§ **Instructions for the task**: Identify every line in the records below that contains the word "picture", and copy each of those lines.
───── Data provided ─────
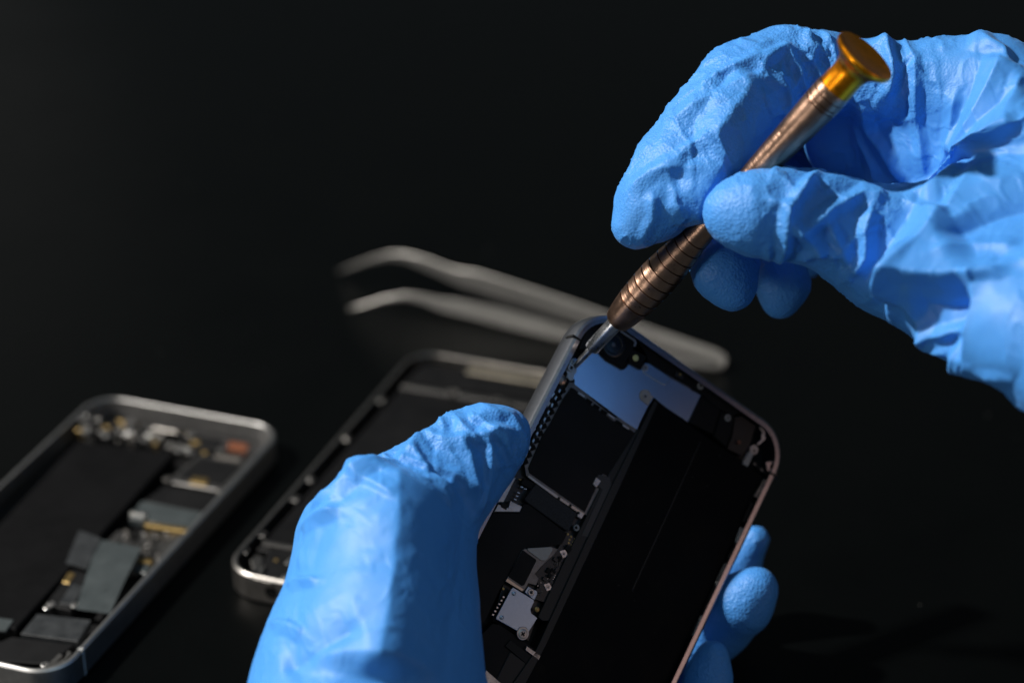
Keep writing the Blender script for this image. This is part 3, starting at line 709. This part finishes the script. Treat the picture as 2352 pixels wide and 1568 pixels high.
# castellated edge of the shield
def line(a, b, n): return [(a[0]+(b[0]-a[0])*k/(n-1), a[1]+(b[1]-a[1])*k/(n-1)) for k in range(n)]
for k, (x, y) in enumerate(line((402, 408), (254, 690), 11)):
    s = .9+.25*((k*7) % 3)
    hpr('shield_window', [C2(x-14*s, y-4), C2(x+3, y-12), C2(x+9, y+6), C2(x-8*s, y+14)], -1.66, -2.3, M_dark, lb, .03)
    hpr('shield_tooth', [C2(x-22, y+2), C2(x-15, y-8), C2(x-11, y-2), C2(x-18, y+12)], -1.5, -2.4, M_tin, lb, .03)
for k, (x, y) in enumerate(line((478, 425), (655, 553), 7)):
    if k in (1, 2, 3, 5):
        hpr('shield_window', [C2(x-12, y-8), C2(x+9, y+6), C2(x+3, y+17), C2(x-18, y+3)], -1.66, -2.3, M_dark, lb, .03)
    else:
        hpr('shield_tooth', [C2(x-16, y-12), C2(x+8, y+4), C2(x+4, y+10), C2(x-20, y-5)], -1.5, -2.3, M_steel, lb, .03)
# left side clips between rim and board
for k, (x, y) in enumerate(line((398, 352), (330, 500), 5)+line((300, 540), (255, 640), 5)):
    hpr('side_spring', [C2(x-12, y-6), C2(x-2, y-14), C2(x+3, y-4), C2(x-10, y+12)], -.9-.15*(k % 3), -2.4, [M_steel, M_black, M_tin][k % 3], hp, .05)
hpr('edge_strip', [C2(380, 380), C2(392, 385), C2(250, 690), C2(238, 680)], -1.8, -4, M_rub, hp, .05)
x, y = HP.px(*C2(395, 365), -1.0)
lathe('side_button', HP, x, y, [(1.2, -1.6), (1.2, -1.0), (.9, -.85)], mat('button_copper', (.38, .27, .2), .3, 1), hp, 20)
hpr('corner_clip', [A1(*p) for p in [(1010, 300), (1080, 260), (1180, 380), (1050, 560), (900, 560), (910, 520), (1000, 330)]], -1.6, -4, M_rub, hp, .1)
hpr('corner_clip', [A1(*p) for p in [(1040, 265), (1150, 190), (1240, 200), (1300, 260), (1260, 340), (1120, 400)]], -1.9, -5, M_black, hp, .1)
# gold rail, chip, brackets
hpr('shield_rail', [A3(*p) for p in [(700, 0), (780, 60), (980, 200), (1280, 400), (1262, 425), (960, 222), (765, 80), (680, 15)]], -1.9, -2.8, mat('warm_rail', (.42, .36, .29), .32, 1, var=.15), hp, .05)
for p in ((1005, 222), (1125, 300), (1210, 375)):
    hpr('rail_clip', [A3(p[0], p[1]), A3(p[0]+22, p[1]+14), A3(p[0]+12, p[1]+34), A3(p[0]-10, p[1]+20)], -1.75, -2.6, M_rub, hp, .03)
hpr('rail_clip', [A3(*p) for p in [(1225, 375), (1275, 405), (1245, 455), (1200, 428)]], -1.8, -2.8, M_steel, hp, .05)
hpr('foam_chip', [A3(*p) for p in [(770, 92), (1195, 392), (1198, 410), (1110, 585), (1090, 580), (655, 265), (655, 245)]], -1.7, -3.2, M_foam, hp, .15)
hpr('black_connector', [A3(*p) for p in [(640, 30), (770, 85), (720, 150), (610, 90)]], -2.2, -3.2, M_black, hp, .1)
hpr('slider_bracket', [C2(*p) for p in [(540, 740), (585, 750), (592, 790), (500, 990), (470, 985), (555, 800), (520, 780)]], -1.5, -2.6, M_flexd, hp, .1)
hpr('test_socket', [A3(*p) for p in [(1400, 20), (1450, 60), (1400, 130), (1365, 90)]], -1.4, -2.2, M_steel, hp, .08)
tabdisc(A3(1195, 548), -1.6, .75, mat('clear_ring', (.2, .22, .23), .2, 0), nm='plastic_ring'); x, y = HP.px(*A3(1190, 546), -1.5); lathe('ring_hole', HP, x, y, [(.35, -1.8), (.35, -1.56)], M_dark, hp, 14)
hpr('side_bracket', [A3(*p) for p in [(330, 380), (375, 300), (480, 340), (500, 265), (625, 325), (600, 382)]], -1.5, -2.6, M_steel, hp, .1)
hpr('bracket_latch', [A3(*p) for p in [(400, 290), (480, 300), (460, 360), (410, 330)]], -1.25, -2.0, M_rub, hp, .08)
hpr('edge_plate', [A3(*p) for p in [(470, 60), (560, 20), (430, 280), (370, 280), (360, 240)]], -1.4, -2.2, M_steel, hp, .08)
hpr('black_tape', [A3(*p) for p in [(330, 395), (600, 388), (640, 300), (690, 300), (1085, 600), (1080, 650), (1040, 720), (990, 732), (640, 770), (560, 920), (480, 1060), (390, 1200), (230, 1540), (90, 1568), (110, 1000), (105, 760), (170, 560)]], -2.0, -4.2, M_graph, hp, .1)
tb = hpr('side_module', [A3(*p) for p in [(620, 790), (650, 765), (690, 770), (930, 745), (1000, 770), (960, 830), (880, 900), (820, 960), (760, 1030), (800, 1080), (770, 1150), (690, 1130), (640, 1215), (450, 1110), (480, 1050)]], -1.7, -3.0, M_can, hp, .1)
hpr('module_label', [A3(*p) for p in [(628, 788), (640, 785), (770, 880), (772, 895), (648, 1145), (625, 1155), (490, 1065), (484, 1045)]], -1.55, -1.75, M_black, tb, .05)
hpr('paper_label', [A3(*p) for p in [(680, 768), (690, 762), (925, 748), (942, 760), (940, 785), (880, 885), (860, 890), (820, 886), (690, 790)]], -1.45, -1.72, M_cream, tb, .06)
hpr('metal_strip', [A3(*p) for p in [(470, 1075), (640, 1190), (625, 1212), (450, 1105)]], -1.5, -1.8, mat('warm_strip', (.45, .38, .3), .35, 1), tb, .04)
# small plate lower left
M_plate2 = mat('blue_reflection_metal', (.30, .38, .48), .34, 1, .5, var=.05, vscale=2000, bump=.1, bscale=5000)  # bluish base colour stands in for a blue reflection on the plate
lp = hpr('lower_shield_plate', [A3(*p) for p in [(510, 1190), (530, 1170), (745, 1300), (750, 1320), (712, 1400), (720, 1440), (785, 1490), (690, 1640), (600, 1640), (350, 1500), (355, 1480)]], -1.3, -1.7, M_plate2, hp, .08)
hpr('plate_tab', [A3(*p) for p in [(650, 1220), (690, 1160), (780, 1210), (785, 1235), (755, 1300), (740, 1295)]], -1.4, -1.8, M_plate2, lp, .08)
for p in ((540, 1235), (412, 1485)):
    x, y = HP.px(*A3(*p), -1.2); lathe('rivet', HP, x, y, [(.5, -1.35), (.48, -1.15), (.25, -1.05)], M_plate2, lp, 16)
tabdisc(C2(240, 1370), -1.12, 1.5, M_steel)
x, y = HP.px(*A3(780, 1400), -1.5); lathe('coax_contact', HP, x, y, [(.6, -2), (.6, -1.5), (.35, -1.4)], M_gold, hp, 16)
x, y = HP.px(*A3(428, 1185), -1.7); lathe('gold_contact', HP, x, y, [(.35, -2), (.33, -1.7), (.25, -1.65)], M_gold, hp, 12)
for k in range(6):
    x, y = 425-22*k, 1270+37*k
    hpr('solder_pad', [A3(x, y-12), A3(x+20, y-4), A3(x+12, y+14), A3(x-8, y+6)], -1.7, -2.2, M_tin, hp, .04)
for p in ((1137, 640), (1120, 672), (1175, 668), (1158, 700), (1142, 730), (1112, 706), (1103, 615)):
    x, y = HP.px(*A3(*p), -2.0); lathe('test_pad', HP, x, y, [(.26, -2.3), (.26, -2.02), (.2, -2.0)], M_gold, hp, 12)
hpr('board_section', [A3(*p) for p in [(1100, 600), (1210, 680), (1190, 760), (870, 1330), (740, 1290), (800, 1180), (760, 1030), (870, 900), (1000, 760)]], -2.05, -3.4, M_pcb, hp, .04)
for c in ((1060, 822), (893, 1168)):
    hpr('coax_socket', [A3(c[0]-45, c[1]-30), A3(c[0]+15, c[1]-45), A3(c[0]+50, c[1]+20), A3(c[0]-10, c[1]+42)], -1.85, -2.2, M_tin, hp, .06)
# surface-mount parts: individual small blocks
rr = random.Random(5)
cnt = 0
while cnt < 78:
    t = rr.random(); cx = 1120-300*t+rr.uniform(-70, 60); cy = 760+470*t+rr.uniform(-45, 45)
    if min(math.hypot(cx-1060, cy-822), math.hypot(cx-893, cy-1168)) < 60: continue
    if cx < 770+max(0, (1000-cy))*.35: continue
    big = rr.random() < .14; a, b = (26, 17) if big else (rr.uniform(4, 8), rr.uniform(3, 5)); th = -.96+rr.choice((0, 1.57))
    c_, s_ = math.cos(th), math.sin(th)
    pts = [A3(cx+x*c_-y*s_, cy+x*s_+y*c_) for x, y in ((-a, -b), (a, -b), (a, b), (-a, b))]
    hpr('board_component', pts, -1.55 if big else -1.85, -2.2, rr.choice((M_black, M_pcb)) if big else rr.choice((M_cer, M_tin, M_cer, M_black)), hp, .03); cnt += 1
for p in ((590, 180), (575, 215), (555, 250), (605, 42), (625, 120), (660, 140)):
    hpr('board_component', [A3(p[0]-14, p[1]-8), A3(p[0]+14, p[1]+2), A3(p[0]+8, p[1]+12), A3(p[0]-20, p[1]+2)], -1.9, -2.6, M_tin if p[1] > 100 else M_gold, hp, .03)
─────
───── Data provided ─────
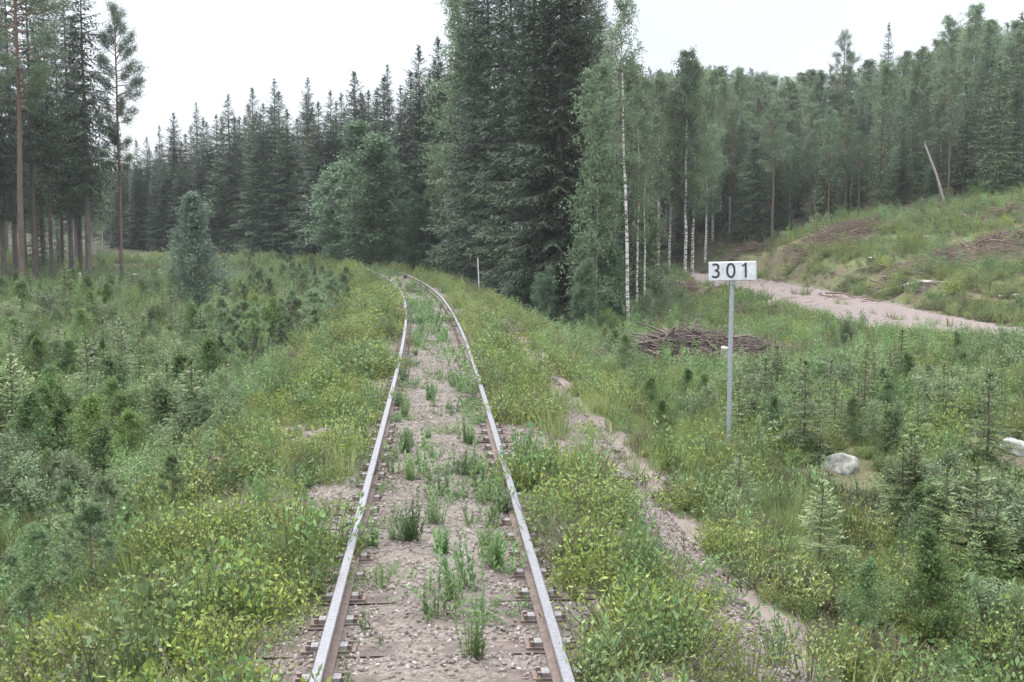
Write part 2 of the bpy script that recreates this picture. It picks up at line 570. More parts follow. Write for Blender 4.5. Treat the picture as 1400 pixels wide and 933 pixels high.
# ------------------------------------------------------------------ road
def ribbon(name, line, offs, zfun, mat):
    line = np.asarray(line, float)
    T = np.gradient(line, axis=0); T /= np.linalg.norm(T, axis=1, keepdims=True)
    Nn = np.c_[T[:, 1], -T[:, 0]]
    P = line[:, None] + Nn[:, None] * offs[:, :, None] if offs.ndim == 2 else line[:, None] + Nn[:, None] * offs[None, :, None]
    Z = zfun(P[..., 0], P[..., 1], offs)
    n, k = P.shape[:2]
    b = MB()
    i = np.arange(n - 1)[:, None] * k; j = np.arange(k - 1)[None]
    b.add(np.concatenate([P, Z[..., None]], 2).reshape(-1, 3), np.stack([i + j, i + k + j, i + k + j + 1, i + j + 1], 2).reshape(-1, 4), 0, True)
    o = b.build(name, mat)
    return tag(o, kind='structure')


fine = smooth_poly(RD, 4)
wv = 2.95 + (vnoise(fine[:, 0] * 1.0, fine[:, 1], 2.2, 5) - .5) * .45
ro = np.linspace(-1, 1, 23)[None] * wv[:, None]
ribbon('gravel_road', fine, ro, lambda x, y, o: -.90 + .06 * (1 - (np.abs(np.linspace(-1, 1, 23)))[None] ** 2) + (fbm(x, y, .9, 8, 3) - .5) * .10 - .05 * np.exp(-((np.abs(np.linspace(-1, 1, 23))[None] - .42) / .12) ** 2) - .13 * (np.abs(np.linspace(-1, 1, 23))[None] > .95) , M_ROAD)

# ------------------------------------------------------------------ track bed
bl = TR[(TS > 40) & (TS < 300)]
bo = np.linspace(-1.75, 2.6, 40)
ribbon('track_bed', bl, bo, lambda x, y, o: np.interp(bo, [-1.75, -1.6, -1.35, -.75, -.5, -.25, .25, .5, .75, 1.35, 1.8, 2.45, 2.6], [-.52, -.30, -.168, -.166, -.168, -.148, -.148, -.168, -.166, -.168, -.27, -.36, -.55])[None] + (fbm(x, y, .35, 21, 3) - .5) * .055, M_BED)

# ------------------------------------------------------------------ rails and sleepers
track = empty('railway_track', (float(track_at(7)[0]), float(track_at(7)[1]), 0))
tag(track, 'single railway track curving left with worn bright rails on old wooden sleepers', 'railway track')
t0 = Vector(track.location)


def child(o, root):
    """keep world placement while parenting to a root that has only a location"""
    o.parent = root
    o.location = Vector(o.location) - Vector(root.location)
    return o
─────
───── Data provided ─────
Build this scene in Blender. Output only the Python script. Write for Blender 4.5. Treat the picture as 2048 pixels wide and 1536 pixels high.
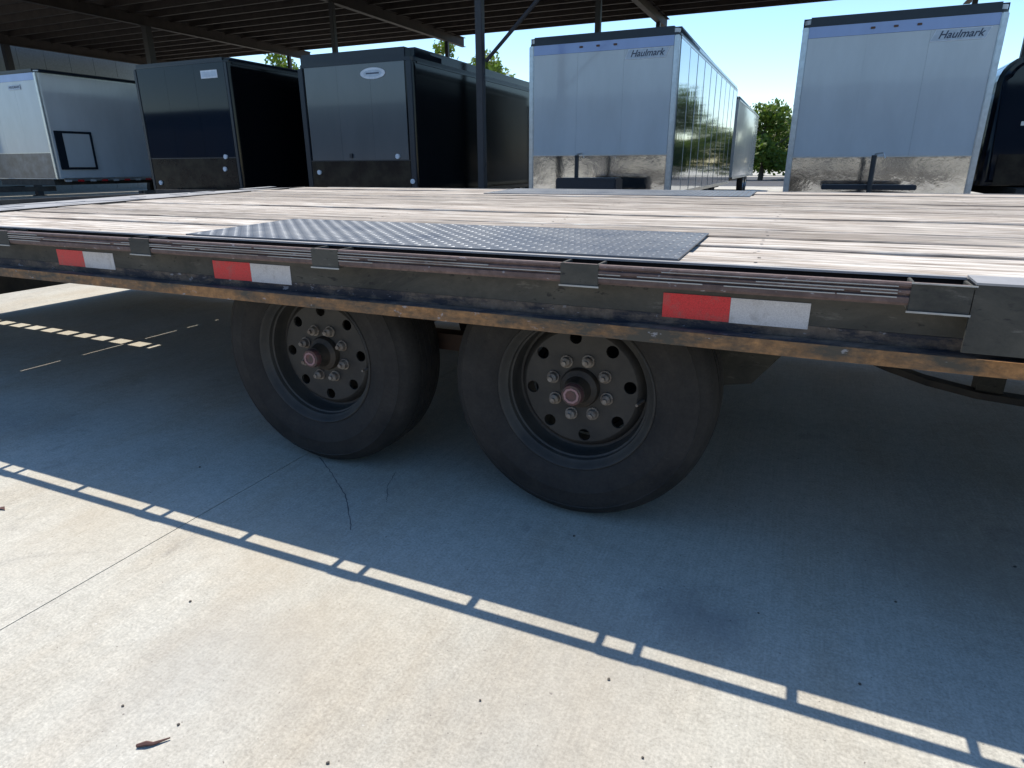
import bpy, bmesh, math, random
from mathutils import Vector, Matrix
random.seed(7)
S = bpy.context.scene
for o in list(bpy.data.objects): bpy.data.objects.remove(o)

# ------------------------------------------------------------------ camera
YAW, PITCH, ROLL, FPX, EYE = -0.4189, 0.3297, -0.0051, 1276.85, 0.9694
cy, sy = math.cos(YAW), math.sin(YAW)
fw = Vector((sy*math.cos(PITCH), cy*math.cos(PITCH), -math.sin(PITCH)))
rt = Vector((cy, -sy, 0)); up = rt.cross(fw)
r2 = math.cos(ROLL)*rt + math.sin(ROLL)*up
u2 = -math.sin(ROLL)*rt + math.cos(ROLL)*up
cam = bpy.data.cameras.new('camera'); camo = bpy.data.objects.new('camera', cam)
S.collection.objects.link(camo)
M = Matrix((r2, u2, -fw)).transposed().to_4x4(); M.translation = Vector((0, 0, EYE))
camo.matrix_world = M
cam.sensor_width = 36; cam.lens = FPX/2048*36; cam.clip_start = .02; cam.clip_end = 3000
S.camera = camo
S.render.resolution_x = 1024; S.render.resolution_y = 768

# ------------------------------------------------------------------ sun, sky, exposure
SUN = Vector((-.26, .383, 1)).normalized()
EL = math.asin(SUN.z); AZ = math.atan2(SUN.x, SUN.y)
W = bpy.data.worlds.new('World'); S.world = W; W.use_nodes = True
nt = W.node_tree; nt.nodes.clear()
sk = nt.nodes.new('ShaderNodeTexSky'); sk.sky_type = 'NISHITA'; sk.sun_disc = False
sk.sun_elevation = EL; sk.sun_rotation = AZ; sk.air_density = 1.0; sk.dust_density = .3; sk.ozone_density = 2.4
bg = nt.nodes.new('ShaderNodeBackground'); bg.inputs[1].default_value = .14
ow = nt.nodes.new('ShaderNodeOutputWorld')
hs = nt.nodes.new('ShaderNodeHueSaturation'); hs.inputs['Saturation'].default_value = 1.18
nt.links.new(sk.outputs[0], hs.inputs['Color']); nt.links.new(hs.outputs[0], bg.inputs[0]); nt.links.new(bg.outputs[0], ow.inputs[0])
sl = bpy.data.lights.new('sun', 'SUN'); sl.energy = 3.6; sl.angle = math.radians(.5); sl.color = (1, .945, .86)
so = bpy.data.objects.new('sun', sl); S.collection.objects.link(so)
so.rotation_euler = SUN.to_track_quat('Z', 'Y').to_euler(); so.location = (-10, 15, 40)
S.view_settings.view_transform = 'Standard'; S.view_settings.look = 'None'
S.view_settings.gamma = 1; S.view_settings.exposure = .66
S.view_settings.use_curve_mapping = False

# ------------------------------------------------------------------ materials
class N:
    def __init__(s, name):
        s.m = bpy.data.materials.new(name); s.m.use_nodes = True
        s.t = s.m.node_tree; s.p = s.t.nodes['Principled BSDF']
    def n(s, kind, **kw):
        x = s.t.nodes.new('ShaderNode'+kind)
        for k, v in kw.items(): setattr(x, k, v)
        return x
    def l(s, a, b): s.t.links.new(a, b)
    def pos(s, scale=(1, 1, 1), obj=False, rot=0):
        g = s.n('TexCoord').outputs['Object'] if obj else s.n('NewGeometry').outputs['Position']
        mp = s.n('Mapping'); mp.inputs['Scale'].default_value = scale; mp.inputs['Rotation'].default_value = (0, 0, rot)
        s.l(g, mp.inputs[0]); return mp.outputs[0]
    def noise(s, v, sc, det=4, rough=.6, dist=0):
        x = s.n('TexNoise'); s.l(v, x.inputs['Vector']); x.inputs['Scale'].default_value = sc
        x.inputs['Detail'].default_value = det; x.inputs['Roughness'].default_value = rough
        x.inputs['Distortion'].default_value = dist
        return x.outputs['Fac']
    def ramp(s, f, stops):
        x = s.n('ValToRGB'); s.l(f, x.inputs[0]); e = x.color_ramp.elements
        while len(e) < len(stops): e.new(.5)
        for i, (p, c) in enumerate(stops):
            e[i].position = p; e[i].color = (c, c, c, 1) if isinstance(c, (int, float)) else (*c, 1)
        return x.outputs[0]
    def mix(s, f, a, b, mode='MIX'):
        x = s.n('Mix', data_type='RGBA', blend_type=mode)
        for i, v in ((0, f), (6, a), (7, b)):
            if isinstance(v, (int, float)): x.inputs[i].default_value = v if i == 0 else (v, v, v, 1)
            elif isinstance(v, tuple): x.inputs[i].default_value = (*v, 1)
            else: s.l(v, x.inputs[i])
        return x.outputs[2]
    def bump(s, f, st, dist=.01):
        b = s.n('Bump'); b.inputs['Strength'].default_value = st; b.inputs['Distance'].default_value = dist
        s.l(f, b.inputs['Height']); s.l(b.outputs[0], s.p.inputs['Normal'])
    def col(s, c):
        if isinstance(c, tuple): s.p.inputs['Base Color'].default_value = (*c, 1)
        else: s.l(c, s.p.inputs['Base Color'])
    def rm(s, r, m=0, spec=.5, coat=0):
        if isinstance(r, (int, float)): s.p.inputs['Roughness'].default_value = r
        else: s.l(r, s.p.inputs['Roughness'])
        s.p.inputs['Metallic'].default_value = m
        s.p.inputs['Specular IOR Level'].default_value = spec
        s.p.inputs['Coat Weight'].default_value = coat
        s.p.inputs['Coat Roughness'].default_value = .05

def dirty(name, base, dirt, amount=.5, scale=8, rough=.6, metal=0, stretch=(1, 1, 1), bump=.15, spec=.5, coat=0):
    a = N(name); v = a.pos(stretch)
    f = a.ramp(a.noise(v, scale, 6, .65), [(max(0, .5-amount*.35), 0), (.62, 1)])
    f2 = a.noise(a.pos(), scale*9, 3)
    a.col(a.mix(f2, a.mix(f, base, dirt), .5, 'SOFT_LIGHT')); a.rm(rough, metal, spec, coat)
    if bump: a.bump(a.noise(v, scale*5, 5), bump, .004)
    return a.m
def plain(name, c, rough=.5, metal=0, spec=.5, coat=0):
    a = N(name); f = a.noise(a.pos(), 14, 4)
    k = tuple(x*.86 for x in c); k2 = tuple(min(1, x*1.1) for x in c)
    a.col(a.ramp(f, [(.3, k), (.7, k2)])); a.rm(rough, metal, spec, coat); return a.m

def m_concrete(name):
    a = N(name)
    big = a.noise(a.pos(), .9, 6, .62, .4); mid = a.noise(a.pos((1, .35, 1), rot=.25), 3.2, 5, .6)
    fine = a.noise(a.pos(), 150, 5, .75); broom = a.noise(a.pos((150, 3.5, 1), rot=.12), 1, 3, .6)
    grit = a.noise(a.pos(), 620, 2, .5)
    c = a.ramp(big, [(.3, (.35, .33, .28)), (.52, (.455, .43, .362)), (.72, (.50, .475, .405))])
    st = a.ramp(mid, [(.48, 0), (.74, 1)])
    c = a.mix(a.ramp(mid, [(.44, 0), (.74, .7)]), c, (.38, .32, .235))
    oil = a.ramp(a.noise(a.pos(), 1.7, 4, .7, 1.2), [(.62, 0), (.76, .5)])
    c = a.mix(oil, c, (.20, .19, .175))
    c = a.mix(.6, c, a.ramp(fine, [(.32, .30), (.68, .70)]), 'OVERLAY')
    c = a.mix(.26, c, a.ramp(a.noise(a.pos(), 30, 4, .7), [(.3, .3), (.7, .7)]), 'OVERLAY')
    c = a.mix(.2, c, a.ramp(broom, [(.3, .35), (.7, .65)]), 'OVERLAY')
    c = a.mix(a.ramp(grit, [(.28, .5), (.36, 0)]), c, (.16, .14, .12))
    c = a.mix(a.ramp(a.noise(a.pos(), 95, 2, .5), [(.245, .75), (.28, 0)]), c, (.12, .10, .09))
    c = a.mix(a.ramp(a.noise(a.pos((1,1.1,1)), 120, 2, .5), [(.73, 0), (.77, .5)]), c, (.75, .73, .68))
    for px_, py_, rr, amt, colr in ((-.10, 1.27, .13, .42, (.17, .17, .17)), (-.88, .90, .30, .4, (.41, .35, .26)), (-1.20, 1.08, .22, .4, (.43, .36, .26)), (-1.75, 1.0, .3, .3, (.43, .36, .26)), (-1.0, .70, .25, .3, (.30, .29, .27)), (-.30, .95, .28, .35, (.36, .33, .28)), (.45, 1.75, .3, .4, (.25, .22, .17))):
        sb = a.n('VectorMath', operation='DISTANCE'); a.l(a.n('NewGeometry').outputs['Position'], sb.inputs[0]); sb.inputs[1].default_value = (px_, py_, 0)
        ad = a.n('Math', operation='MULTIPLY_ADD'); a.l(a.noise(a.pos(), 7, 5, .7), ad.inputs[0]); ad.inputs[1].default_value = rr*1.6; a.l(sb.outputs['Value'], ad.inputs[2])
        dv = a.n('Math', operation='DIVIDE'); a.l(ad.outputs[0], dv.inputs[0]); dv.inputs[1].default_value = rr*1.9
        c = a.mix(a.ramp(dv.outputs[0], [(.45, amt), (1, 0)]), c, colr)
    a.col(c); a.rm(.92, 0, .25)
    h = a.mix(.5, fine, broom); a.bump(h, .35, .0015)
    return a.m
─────
§ **Exercise output**:
Keep writing the Blender script for this image. This is part 3, starting at line 709. This part finishes the script. Treat the picture as 2352 pixels wide and 1568 pixels high.
Write part 2 of the bpy script that recreates this picture. It picks up at line 570. More parts follow. Write for Blender 4.5. Treat the picture as 1400 pixels wide and 933 pixels high.
Build this scene in Blender. Output only the Python script. Write for Blender 4.5. Treat the picture as 2048 pixels wide and 1536 pixels high.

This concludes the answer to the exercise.